▶ [WHAT TO PRODUCE]: Gather every line that includes the word "branches", please.
Start of DATA PROVIDED
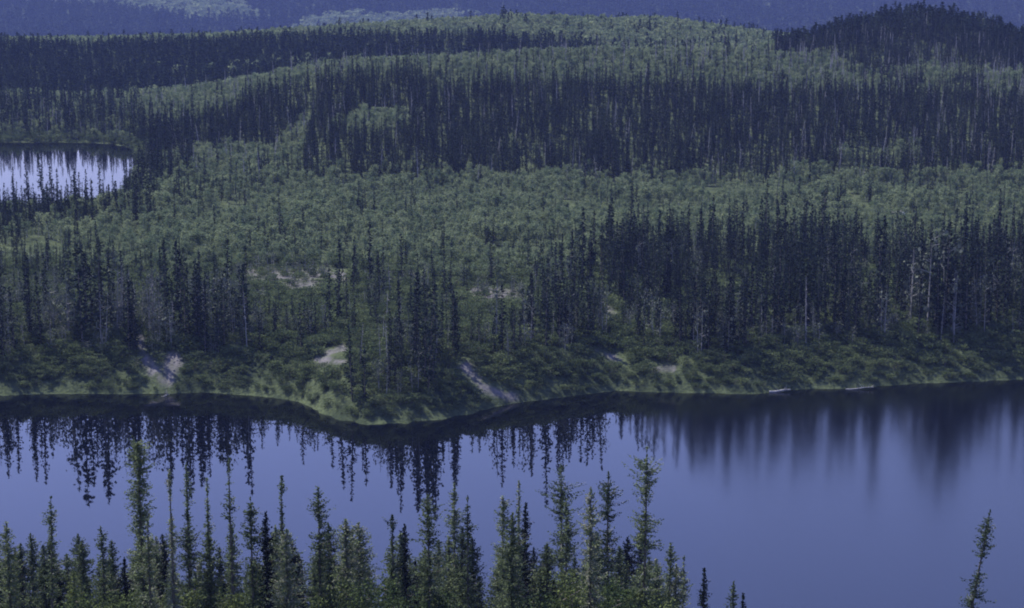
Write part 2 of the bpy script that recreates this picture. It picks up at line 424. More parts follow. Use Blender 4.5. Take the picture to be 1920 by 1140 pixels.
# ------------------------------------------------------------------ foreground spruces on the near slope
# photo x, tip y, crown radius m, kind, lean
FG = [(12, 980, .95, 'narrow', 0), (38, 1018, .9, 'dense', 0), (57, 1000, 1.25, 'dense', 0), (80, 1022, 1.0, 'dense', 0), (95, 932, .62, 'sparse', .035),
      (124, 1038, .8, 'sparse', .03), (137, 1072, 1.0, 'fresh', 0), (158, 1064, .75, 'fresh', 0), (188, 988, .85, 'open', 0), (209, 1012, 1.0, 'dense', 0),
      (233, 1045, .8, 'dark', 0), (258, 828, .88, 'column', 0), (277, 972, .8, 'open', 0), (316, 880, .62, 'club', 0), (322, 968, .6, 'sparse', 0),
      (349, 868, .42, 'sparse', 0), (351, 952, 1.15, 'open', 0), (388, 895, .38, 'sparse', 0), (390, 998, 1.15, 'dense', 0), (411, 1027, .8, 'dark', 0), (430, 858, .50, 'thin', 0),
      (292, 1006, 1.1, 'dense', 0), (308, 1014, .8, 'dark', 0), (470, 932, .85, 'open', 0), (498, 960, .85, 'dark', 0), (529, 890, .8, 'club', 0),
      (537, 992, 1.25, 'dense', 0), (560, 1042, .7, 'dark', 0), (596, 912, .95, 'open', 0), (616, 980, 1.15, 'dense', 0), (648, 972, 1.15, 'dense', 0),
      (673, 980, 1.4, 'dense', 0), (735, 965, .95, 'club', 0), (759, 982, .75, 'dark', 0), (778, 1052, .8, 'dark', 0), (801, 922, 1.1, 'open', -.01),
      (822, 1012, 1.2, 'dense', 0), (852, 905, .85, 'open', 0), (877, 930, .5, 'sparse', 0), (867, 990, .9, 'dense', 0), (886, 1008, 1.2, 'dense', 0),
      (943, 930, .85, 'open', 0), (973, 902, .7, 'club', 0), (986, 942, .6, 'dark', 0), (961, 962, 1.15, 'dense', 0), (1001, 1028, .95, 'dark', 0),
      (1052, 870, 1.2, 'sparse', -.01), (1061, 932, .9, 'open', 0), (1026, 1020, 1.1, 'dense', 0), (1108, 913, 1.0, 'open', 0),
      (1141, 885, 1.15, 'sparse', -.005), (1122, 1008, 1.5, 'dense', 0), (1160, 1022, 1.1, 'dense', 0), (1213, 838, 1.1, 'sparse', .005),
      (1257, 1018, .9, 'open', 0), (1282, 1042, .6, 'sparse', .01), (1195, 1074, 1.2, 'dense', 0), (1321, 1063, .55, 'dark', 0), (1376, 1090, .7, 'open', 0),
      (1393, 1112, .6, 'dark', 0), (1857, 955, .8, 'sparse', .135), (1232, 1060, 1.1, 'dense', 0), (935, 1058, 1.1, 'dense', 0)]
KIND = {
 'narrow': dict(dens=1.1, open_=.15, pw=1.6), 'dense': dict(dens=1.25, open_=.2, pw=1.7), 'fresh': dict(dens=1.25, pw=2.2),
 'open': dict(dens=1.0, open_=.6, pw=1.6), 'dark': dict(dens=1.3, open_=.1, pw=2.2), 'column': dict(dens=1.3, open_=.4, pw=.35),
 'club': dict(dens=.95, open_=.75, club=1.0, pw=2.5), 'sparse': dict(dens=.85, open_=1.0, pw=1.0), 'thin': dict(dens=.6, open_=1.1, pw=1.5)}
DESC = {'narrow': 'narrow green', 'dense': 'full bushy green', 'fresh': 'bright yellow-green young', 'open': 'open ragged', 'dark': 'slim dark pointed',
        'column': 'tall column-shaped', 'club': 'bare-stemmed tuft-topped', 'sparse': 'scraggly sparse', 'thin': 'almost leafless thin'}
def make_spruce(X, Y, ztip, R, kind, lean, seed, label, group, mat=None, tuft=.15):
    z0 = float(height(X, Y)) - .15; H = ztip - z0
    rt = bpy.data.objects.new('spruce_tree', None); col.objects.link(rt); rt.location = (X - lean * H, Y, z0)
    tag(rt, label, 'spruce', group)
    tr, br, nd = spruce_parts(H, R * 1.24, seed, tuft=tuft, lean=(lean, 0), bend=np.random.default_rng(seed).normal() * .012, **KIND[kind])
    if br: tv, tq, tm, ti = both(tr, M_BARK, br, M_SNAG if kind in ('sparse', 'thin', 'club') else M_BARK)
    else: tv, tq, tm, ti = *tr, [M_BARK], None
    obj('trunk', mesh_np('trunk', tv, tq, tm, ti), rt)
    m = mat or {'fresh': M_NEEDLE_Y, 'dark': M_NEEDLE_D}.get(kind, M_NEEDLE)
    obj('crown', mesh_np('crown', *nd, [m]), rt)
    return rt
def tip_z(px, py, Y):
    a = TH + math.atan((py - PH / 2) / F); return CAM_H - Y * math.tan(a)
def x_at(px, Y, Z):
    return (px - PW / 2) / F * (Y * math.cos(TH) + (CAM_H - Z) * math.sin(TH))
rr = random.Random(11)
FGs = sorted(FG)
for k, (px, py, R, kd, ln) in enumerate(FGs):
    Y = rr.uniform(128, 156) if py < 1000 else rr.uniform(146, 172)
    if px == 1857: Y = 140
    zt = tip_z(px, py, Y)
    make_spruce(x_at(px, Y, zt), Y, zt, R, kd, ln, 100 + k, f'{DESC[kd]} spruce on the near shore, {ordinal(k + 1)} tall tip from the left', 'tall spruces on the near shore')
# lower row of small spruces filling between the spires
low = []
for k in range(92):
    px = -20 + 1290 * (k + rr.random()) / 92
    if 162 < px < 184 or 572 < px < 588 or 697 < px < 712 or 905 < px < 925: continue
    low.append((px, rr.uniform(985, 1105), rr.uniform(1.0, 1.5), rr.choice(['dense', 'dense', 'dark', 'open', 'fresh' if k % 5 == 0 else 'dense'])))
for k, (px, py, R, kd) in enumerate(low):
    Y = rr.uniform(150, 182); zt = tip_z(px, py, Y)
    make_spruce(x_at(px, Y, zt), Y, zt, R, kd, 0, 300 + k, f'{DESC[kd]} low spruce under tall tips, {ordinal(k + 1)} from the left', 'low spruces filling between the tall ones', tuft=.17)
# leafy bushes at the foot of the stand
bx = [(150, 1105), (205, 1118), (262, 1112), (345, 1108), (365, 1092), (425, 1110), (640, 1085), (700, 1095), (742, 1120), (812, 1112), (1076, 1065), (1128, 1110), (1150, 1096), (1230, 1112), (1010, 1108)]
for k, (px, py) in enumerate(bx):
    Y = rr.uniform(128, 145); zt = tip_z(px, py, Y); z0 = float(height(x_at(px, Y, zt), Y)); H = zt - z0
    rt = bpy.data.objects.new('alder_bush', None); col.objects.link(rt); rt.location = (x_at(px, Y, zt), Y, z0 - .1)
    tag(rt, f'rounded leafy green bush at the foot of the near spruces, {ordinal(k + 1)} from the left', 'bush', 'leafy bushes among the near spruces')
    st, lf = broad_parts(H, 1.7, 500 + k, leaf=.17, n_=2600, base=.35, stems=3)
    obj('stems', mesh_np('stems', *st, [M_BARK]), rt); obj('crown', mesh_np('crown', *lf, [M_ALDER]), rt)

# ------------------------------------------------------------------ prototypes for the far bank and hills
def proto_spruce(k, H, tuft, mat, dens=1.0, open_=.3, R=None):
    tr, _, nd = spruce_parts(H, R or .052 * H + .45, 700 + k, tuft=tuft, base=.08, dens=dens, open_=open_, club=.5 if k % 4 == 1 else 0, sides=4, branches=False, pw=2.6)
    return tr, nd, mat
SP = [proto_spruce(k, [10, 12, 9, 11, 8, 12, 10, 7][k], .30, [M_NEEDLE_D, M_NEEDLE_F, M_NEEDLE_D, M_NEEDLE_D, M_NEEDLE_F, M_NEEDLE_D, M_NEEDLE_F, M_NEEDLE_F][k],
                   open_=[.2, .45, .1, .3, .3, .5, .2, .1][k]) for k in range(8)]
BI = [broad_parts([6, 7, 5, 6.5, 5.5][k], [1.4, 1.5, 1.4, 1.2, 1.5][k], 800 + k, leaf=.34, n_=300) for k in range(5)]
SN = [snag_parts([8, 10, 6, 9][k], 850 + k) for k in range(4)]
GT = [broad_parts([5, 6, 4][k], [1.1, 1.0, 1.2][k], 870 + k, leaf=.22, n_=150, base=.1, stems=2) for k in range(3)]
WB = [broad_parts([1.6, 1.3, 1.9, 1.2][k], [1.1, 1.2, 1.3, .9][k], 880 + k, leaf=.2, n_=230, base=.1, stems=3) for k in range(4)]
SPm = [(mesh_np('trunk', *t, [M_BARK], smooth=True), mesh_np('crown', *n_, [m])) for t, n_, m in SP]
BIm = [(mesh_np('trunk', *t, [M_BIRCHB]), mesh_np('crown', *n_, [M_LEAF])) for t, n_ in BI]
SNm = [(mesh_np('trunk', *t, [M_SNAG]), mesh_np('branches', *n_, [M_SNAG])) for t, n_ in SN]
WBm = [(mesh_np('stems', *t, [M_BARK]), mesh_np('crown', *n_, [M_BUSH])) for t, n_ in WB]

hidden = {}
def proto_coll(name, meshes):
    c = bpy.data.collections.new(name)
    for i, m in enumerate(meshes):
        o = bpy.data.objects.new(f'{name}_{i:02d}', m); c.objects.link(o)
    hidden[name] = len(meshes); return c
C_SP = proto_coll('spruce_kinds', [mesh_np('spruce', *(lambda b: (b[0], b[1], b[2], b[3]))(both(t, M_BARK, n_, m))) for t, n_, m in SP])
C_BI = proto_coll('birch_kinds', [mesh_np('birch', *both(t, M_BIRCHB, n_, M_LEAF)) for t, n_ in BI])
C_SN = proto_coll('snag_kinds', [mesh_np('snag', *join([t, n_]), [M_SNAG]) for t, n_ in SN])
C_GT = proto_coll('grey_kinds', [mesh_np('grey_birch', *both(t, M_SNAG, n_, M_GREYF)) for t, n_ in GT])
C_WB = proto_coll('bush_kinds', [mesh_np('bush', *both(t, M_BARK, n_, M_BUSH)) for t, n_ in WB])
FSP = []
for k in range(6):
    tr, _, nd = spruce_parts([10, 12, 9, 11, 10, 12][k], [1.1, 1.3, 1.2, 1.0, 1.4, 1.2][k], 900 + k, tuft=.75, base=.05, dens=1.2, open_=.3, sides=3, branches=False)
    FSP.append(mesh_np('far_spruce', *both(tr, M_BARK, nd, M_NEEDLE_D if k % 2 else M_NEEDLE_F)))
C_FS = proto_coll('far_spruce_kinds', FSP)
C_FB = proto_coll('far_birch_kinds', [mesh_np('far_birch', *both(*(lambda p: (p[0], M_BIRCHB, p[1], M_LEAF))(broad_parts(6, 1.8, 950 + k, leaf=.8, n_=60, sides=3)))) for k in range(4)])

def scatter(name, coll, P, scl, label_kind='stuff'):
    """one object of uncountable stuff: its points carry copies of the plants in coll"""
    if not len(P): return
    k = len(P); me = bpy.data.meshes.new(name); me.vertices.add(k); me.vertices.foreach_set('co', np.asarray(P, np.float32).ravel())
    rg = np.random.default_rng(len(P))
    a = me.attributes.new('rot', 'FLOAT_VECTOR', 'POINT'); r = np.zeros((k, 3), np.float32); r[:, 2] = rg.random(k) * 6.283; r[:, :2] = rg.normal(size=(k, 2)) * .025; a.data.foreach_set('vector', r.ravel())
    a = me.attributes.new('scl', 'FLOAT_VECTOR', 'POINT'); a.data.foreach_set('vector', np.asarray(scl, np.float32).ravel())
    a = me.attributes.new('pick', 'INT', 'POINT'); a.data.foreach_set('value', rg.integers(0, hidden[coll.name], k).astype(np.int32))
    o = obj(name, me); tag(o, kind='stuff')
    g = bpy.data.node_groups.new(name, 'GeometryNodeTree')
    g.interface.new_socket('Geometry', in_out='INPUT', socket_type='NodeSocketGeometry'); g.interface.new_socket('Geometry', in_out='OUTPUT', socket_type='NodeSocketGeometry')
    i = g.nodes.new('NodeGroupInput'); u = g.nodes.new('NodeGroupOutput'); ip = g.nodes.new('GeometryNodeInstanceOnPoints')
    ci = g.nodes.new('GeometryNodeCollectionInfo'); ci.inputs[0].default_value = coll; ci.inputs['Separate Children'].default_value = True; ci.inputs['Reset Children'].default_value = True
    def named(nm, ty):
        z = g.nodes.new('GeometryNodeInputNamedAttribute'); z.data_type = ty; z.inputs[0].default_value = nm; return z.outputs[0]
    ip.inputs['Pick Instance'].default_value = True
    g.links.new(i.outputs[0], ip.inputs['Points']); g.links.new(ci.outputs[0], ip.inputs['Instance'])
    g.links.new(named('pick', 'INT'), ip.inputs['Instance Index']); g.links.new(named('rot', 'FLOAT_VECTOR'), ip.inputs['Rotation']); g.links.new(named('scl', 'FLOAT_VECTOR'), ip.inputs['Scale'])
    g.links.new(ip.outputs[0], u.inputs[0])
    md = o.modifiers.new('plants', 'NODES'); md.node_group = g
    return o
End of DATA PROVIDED
Start of DATA PROVIDED
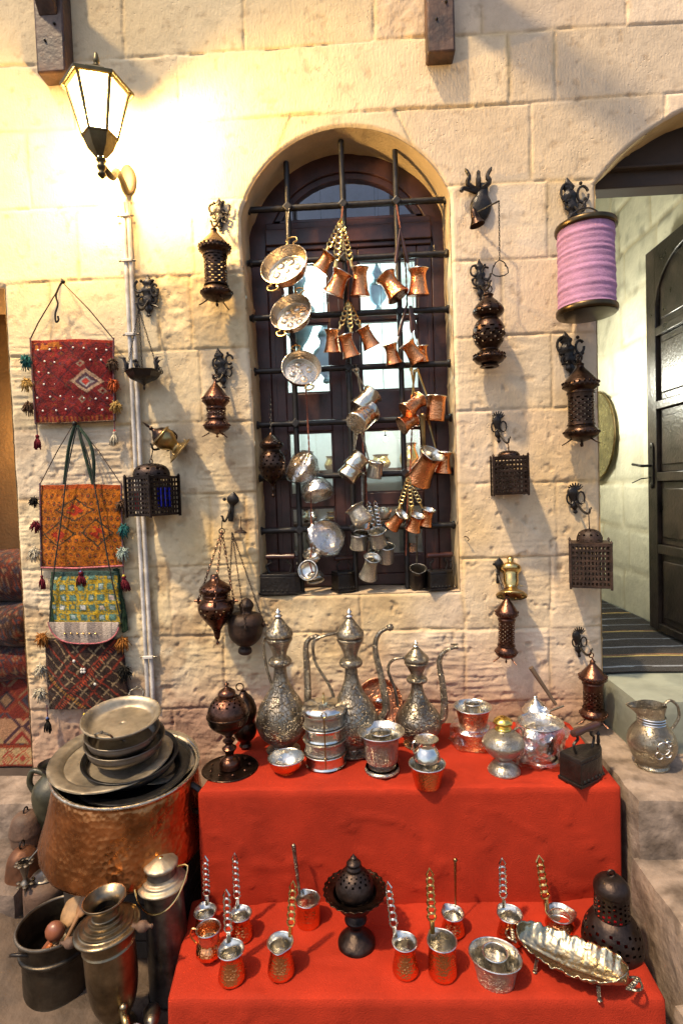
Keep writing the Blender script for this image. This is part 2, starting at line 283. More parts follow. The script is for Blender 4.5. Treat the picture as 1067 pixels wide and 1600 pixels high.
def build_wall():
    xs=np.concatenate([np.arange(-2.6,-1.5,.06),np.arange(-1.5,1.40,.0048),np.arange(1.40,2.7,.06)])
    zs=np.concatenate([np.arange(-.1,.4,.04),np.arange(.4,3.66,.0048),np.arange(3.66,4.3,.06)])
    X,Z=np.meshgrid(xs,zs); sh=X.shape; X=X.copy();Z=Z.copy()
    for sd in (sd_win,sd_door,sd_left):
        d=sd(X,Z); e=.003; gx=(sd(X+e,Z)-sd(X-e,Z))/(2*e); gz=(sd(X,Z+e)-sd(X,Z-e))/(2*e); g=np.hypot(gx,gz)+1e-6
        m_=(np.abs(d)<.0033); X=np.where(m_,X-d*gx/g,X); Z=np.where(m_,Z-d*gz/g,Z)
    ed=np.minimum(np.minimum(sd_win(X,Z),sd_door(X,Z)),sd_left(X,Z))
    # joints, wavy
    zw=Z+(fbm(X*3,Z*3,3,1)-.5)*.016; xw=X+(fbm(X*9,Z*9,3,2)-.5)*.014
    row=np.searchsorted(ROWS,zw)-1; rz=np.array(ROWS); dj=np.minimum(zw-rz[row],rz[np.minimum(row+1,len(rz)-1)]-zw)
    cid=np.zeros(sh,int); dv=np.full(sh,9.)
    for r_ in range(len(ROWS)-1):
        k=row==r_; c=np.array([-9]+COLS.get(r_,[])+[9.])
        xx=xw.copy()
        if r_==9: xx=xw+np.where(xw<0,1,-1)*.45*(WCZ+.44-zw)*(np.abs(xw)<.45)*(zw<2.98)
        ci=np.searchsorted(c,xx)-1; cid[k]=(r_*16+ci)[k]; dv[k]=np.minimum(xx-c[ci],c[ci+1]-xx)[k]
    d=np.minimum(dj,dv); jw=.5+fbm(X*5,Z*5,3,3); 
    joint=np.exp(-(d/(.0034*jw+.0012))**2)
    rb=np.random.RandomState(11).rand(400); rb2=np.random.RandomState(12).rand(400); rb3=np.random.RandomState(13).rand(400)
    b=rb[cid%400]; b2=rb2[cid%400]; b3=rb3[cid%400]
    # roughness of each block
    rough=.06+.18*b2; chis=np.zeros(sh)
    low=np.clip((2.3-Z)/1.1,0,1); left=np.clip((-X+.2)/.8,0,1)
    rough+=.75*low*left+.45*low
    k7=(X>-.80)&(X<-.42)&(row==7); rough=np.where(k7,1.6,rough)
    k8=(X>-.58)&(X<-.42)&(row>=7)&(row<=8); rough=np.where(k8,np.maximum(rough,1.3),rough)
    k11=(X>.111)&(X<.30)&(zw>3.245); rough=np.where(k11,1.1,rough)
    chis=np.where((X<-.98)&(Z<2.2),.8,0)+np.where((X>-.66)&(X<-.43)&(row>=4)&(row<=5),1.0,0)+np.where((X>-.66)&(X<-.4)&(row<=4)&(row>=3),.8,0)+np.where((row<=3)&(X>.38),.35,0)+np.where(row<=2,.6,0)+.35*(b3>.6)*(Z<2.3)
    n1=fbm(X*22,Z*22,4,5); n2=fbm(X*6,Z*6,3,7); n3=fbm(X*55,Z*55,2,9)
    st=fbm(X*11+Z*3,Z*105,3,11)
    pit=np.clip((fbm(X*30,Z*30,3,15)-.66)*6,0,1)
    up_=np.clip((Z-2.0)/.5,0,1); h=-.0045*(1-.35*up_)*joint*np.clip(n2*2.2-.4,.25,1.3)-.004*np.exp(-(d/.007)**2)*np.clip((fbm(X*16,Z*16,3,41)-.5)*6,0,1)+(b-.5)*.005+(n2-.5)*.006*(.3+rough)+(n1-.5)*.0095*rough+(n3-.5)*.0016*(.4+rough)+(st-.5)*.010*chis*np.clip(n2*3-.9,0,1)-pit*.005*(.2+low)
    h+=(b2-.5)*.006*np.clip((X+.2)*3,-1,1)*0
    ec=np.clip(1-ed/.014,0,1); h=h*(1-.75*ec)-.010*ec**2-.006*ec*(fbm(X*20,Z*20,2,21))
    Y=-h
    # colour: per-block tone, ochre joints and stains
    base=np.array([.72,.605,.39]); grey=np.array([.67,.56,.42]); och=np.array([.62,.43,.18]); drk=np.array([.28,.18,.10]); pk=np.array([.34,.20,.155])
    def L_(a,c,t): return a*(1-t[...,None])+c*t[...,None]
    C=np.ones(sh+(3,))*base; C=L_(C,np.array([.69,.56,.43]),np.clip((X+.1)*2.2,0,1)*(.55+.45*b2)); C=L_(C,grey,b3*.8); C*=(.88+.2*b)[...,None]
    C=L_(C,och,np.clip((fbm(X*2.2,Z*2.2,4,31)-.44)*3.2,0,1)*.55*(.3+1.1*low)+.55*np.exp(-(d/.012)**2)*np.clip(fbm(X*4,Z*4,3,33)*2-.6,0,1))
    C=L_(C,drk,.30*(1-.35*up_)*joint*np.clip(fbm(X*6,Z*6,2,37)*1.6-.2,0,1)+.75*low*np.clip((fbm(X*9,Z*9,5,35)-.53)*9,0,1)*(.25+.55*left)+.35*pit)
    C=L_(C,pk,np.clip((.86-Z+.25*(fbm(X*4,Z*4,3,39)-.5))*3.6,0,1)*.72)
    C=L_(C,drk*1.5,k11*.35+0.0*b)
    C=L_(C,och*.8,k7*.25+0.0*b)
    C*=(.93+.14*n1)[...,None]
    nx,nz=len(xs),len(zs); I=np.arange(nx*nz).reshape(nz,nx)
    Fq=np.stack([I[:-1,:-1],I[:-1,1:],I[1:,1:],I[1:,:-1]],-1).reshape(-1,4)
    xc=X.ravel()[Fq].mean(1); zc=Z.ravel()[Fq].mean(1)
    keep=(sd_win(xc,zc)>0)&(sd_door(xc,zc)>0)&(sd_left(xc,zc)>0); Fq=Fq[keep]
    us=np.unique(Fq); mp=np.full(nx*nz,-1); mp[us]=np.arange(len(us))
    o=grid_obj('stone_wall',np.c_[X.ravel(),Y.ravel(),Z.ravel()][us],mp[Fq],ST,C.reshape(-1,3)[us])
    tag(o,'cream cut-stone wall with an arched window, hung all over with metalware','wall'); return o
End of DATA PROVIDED
▶ [OUTPUT]:
    tr, _, nd = spruce_parts(H, R or .052 * H + .45, 700 + k, tuft=tuft, base=.08, dens=dens, open_=open_, club=.5 if k % 4 == 1 else 0, sides=4, branches=False, pw=2.6)
SNm = [(mesh_np('trunk', *t, [M_SNAG]), mesh_np('branches', *n_, [M_SNAG])) for t, n_ in SN]
    tr, _, nd = spruce_parts([10, 12, 9, 11, 10, 12][k], [1.1, 1.3, 1.2, 1.0, 1.4, 1.2][k], 900 + k, tuft=.75, base=.05, dens=1.2, open_=.3, sides=3, branches=False)